May’s Brexit plan could hit rights of Britons abroad, campaigners tell EU
Theresa May’s proposal to protect the rights of EU citizens after Brexit is so poor, it will badly damage the rights of Britons living in Europe, campaign groups have told the European commission.
In an official response to the EU Brexit negotiating team, British in Europe and the3million have said that if May’s proposal is adopted it would represent a “severe reduction of the current rights” enjoyed by Britons in Europe.
Last week they expressed fears that Britons would be the “sacrifical lambs” in the Conservatives’ mission to reduce immigration.
The groups say May’s offer looks to curtail citizens’ rights to pensions and to move around the EU to work. They say that, if adopted, the UK proposal could also prevent them from returning to Britain for work or retirement with their EU spouses or to have an elderly parent move in with them in Europe.
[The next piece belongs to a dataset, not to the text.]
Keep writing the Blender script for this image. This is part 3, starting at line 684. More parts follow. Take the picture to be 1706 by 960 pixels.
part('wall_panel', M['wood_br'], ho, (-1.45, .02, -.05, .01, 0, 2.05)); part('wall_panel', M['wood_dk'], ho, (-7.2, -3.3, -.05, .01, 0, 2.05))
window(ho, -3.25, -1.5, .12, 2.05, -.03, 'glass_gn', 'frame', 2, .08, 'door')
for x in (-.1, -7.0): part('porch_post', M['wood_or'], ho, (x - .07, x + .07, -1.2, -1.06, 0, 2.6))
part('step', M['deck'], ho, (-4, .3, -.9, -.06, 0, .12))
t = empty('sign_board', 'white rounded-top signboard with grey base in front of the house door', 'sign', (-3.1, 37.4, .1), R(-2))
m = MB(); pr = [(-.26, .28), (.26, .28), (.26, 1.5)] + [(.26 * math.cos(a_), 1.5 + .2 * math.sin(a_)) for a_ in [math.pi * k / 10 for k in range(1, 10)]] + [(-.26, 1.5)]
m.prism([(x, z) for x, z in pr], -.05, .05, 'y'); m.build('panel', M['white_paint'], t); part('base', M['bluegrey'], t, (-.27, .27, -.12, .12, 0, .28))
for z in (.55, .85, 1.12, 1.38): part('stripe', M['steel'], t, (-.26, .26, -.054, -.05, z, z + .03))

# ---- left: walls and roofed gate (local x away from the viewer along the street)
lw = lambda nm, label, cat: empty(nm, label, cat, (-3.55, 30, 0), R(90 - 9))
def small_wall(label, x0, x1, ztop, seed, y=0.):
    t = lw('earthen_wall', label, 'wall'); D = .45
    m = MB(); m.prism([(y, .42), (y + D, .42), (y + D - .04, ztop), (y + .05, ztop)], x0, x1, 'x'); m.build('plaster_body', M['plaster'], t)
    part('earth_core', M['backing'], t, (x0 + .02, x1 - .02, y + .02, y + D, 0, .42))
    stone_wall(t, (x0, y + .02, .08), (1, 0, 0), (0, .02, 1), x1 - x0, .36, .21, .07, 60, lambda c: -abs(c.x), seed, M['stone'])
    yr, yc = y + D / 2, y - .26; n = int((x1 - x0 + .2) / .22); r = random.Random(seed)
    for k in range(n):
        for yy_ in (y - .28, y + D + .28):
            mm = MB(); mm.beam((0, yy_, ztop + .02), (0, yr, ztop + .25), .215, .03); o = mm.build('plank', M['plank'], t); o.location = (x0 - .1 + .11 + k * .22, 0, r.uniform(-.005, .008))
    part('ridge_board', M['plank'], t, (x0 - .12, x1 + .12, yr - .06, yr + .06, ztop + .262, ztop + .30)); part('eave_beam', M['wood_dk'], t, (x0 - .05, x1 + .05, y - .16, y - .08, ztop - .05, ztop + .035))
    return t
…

British in Europe, which represents 11 grassroots campaign groups in France, Germany, Spain and elsewhere in the block, met Michel Barnier’s article 50 task force last Thursday to express its disappointment and anger over May’s proposal.
It says last year’s referendum said nothing about removing the rights of EU citizens currently in the country or Britons settled in Europe, yet May’s proposal would do just that.
“The choice made in the referendum was about our arrangements going forward, not about unravelling previous commitments,” says the 15-page joint response to the UK’s proposal.
The EU scheme, delivered to Downing Street on 12 June, would extend European laws for all EU citizens post-Brexit, allowing them to continue to live, work and move around the bloc without hindrance for life.
“It is therefore surprising that, instead of taking the framework that exists under EU law as regards the rights of EU citizens in the UK and proposing to incorporate it into UK law as part of the great repeal bill, the UK proposal in fact sets out to unravel previous commitments and replace them with a UK law-based immigration status,” the response paper says.
“It is very difficult to understand how the UK envisages the application of the principle of reciprocity in this case,” says the paper. “Given the mismatch between an EU law proposal to guarantee almost all the rights of both groups and a UK proposal primarily addressing the immigration status post-Brexit of EU citizens in the UK, simply referring to reciprocity does not remedy this omission.”
The main plank of May’s offer is to allow EU citizens who have been in the country for five years to exchange the rights they have under EU law for new rights under UK immigration law.